Todavia, admitir que as línguas estrangeiras possam circular livremente nas Universidades portuguesas parece-me que é querer ir longe e depressa de mais. No entanto, gostaria que este fosse um posto de reflexão.

O Sr. Presidente: - Para responder, tem a palavra o Sr. Deputado António Barreto.

O Sr. António Barreto (PS): - Sr. Deputado Narana Coissoró, não exagere o entendimento do que eu disse, porque nestas coisas tem de se ter sensibilidade e algum realismo.

O Sr. Narana Coissoró (CDS): - Apenas lhe dei um caso concreto!

O Orador: - Nem todas as línguas valem... Às vezes custa dizer isso no mundo em que o relativismo cultural reinou durante algumas décadas; em que uma língua falada por 300 milhões é, do ponto de vista da dignidade pessoal e cultural, igual a uma língua falada por 5OO pessoas. Não ponho isso em causa, mas, na vida prática, há as línguas «francas» e as que o não são.

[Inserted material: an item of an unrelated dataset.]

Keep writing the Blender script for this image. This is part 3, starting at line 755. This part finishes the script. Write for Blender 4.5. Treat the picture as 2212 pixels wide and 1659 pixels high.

Há línguas que são veículos de comunicação e outras que o não são.
Devo dizer-lhe que hoje em dia, nas próprias Universidades russas, se trabalha muitas vezes em inglês, porque é preciso, porque é necessário e indispensável, e, sinceramente, sem qualquer menosprezo pela Rússia, pelo russo ou pela União Soviética, não se compara a utilização do inglês, como língua franca de algumas Ciências, com a utilização do russo ou de qualquer outra língua.